2. Applicability of Section 80P(4) of the IT Act to the Assessee.
3. Interpretation of Section 2(24)(viia) of the IT Act.
4. Legislative intent behind Section 80P(4).
5. Applicability of the Banking Regulation Act, 1949, and RBI Licensing Policy.
6. Consideration of previous judicial decisions favoring the Assessee.
7. Initiation of penal provisions under Section 271(1)(c) of the IT Act.

Detailed Analysis

1. Whether the Assessee is a Primary Co-operative Bank
The Assessee argued that it is a co-operative credit society registered under the Karnataka State Co-operative Societies Act, 1959, and not a co-operative bank. The primary object of the Assessee is to encourage thrift, self-help, and cooperation among its members, which is evident from its bye-laws. The Tribunal noted that the Assessee accepts deposits from members and non-members, but the primary object is not banking business as defined under Section 5(b) of the Banking Regulation Act, 1949. Therefore, the Assessee does not fulfill the conditions to be classified as a primary co-operative bank.

2. Applicability of Section 80P(4) of the IT Act to the Assessee
Section 80P(4) denies deduction to co-operative banks other than primary agricultural credit societies or primary co-operative agricultural and rural development banks. The Tribunal held that the Assessee is not a co-operative bank as it does not meet the criteria under the Banking Regulation Act.

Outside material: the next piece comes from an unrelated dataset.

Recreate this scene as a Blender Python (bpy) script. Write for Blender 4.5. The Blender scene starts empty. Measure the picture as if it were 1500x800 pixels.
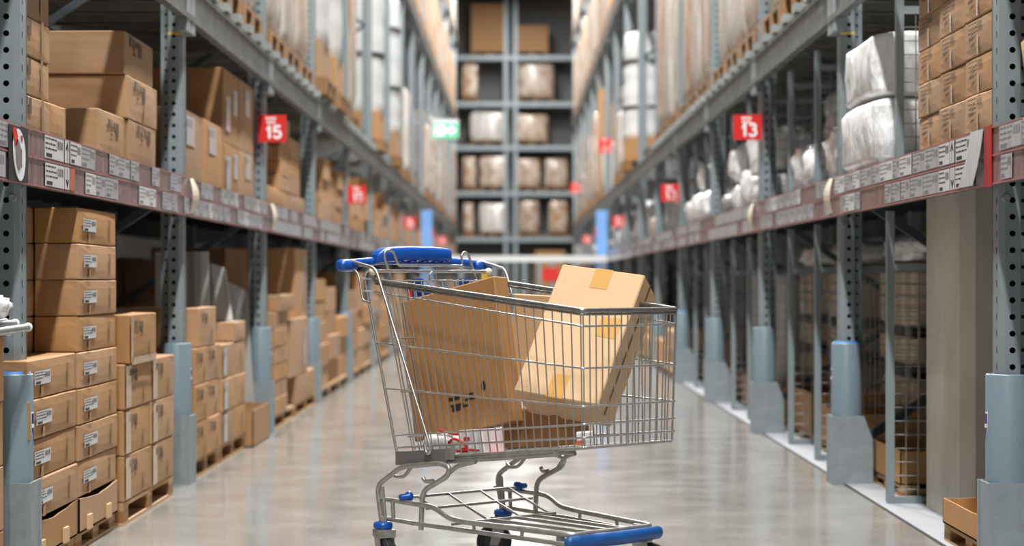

Consequently, Section 80P(4) does not apply, and the Assessee is entitled to deduction under Section 80P(2)(a)(i).

3. Interpretation of Section 2(24)(viia) of the IT Act
The Assessee contended that Section 2(24)(viia) affects only banking institutions and not co-operative credit societies. The Tribunal did not find this argument directly relevant to the primary issue of whether the Assessee qualifies for deduction under Section 80P(2)(a)(i).

4. Legislative Intent behind Section 80P(4)
The Assessee argued that the legislative intent behind Section 80P(4) was not to tax co-operative credit societies. The Tribunal agreed, stating that the provision aims to exclude only co-operative banks from the benefits of Section 80P, not co-operative societies engaged in providing credit facilities to their members.

5. Applicability of the Banking Regulation Act, 1949, and RBI Licensing Policy
The Tribunal noted that the Assessee does not need a banking license to be considered a co-operative society under the Income Tax Act. The nature of the business, whether legal or illegal, is irrelevant for tax purposes. The Tribunal found that the Assessee's activities are not governed by the Banking Regulation Act.

6. Consideration of Previous Judicial Decisions Favoring the Assessee
The Tribunal considered various judicial decisions cited by the Assessee, including those from the Gujarat High Court and Karnataka High Court, which supported the view that co-operative societies providing credit facilities to members are not co-operative banks. The Tribunal found these decisions persuasive and applicable to the Assessee's case.

7. Initiation of Penal Provisions under Section 271(1)(c) of the IT Act
The Tribunal did not find any concealment of income by the Assessee. Therefore, the initiation of penal provisions under Section 271(1)(c) was deemed incorrect.

Conclusion
The Tribunal concluded that the Assessee is not a primary co-operative bank and hence, not subject to the provisions of Section 80P(4). The Assessee is entitled to the deduction under Section 80P(2)(a)(i) for the income derived from providing banking or credit facilities to its members. The appeals filed by the Assessee were allowed, and the orders of the CIT(A) were set aside. The assessing officer was directed to allow the deduction under Section 80P(2)(a)(i).